Sunday, December 25, 2022

Thank god my dream didn’t get fulfilled

Years ago I had a dream, to have Rupees 100 crore in the bank. Then the yearly interest would be enough for me to make a good living. I’d be free to make the kind of helpful things I wanted to, without worrying about making a certain amount of money every month. 


Thank god this dream of mine didn’t get fulfilled. Because some years later I met someone who inherited a lot of money after death of a parent and decided to quit their job. 


The result? That person is the most negative one I’ve ever met. Because they don’t have anything to do. When mind is free then negative thoughts come by default, otherwise it takes hard work to develop positive thoughts. 





Coming to that person, I would tell them many times to develop a positive outlook but they wouldn’t listen. They would keep throwing their negativity on me. One day I read 80-20 rule and realised that the small time I spent talking to them was a big cause of my unhappiness. I decided not to talk to them for a while. What happened thereafter? I could notice significant changes in me. I finished 3 books in a week, something that would have taken months earlier. I could blog again, and plan about what I wanted to do next. Till the time I was talking and caring for healing them, I was in a negative zone. 


That made me realise that had I also inherited tonnes of money then I’d have lost the will to do hard work. Perhaps I’d have been complacent in making things that solve problems. Also, just because someone has a lot of money, doesn’t mean they’re rich. There are people who do good for the ones around them, while constantly working on ways to earn more and upskill themselves. I now have more regard for the hardworking person who reinvents themselves at every age. 



 

Tuesday, December 20, 2022

I get overtly attached to all my clients. Which is meh.


 I don’t know whether it’s my strength or weakness, that I believe in giving my best to every client I work with. 


If a client isn’t satisfied then I am unable to sleep properly at night. I want to ensure that they get the best solution for their needs.

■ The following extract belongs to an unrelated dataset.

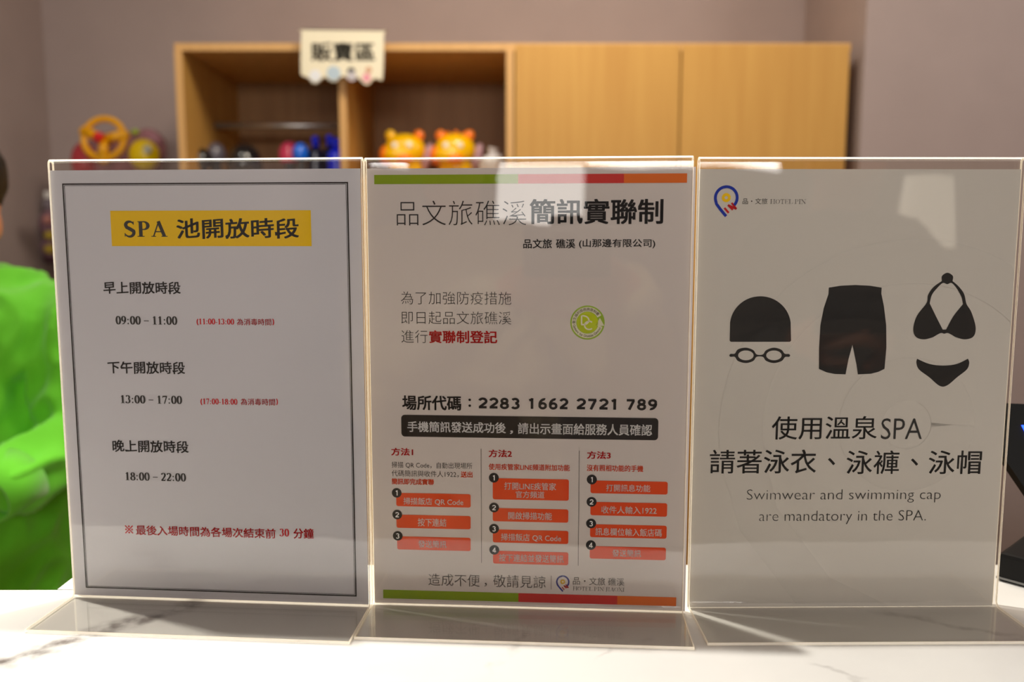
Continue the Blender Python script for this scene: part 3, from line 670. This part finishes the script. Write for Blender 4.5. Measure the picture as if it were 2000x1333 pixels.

If there’s a meeting then I turn up before time. Mostly the other party makes me wait, somehow I can’t do the same. 


I try to remember every promise I make to them so that I live up to it. I don’t make false promises just to win a client. 


For me no client is small or big. All are equal, hence their needs must be fulfilled. 


I make extra efforts to know what the client wants and how I can help them succeed. 


I speak less so that I can focus more on actual work delivery. If results are there then they will talk. 


I don’t commit to what I cannot do. 


Which is why, I wonder if it’s my weakness that I get overtly attached to every client I work with. 


Because not every client is the same.